L'argomento è da anni dibattuto nelle sedi dei tribunali amministrativi regionale e nazionale per una serie di ricorsi presentati da sale slot e sale gioco alle quali la Questura di Aosta negli anni passati ha revocato la licenza in quanto collocate nelle vicinanze di luoghi sensibili (per esempio istituti scolastici).
In quest'ultimo ricorso al Consiglio di Stato veniva sottolineata una disparità di trattamento rispetto al Casinò di Saint-Vincent. A parere dei giudici però la presenza della casa da gioco "risulta del tutto neutra ai fini della valutazione delle censure dell'appellante, che neppure dimostra una immotivata ed indebita disparità di trattamento giuridico fra le diverse strutture da gioco".

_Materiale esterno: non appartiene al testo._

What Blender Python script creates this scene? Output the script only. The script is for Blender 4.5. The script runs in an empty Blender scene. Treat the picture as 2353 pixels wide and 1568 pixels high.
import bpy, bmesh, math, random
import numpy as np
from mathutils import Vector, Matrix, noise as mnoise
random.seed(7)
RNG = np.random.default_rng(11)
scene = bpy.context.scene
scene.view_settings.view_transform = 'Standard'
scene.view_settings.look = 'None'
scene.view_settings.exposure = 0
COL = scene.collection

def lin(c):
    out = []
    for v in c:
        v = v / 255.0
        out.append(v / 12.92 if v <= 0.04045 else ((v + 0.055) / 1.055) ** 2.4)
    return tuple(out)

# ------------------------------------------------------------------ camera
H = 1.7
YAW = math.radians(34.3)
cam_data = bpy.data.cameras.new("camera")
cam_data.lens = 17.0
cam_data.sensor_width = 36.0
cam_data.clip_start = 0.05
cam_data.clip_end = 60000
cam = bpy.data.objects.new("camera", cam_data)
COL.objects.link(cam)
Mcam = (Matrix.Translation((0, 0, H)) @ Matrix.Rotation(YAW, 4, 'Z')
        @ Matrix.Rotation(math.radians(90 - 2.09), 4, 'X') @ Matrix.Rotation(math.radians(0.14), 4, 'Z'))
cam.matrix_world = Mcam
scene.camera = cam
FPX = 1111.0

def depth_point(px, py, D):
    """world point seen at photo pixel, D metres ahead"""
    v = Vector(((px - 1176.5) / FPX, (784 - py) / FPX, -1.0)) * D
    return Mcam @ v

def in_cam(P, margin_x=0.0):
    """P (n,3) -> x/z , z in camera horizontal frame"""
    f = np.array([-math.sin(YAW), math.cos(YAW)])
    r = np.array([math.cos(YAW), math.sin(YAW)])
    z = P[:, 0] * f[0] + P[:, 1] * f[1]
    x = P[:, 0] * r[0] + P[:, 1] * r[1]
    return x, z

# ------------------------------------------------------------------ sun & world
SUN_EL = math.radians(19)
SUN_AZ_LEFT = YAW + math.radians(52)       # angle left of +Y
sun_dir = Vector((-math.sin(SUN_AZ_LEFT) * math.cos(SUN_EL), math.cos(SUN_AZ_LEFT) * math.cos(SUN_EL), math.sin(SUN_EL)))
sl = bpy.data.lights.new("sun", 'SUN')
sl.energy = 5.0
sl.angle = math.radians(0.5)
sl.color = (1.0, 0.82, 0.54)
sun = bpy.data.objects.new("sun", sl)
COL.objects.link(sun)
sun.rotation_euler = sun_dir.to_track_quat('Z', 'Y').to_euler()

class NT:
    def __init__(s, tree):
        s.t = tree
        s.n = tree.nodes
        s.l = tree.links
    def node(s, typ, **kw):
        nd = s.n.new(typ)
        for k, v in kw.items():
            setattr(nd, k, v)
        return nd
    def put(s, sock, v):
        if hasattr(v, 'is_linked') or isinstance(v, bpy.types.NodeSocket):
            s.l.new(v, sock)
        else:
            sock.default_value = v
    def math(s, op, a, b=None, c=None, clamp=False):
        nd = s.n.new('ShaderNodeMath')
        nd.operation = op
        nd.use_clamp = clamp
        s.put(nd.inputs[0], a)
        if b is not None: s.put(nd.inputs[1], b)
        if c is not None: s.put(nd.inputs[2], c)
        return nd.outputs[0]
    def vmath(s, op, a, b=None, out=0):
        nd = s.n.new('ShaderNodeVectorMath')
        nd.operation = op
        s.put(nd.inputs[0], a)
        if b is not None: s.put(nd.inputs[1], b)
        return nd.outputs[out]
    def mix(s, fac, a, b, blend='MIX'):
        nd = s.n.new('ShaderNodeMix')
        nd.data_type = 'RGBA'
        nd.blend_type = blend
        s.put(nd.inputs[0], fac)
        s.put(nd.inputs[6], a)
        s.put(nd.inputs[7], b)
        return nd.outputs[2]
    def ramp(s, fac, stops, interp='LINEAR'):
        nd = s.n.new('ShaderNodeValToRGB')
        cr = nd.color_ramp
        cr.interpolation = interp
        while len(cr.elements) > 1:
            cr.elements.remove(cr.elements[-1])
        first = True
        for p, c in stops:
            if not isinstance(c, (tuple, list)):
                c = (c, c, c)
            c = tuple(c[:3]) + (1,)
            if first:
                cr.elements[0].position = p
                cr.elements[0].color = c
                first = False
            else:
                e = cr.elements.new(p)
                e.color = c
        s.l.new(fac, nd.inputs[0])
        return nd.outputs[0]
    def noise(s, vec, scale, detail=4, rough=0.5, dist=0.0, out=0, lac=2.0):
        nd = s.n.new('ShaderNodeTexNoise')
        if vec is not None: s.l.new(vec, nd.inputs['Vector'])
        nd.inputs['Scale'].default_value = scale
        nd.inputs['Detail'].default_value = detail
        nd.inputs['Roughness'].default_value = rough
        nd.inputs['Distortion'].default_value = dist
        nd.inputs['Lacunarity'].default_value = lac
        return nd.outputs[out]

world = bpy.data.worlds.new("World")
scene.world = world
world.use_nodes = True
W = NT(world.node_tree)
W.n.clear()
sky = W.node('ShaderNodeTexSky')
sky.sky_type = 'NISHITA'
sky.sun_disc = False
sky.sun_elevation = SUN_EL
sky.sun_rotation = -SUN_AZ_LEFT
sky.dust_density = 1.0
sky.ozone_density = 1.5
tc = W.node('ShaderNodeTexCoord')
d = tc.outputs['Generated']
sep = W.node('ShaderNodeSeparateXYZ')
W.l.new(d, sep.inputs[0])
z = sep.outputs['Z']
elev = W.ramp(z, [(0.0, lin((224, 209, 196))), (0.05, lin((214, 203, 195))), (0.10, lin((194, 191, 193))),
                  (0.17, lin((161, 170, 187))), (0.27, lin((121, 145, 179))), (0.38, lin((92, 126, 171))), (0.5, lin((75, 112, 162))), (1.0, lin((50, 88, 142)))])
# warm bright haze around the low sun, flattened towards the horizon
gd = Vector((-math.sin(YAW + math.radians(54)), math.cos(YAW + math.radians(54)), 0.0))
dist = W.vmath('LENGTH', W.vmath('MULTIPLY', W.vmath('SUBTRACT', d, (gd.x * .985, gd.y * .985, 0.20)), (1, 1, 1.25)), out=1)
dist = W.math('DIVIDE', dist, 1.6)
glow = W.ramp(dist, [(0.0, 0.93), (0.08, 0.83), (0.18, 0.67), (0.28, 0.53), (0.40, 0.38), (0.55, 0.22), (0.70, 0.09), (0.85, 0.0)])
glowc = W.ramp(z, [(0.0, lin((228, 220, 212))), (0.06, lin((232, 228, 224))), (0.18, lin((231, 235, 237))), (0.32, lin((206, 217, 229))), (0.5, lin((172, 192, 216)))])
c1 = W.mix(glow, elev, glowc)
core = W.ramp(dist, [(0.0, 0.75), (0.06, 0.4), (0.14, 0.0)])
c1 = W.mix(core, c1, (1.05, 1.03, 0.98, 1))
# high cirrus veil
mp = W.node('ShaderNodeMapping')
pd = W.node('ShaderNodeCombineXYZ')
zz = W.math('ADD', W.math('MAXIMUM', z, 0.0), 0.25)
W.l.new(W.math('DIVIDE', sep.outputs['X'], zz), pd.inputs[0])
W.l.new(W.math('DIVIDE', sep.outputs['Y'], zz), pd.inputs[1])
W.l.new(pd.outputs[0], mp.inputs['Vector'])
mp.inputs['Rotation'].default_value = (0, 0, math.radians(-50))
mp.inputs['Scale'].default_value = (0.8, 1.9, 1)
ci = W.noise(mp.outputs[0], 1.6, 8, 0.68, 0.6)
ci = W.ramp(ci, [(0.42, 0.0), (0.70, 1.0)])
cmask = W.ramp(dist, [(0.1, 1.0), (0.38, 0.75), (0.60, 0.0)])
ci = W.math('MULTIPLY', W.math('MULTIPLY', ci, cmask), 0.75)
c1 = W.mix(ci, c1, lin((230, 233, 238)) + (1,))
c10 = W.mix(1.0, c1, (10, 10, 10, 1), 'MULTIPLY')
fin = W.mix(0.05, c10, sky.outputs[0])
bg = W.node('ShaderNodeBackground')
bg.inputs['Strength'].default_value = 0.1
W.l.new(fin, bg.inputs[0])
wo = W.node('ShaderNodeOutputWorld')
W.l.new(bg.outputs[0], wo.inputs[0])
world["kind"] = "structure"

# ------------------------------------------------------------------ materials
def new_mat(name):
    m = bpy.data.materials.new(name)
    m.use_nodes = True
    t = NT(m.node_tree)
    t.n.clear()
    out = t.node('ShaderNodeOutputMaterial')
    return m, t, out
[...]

Secondo la società che ha presentato il ricorso a Roma, inoltre, la legge regionale contro il gioco d'azzardo patologico avrebbe "raso al suolo tutte le attività di gioco allocate sul territorio regionale (n. 9 totali), facendo incostituzionalmente salvo il solo Casinò". Per la terza sezione del Consiglio di Stato però mancano delle prove per sostenere questa tesi.
La normativa regionale inoltre non ha l'obbligo di prevedere alcun indennizzo, come invece sostenuto dal ricorrente. La revoca della licenza, scrivono i giudici, "non è avvenuta a seguito di un'autonoma e diversa ponderazione in sede provvedimentale degli assetti giuridico-fattuali di riferimento, ma discende dalla rigorosa applicazione di una progressivamente restrittiva disciplina legislativa regionale". In casi come questi le autorizzazioni amministrative "non creano un rapporto bilaterale fra amministrazione e cittadino (così come invece accade, ad esempio, in un rapporto concessorio di beni o servizi pubblici) suscettibile di creare il diritto ad un indennizzo in caso di alterazione del rapporto", ma anzi "conformano l’esercizio di una libertà privata, in modo da renderlo compatibile all’interesse pubblico secondo le previsioni dell’articolo 41 della Costituzione".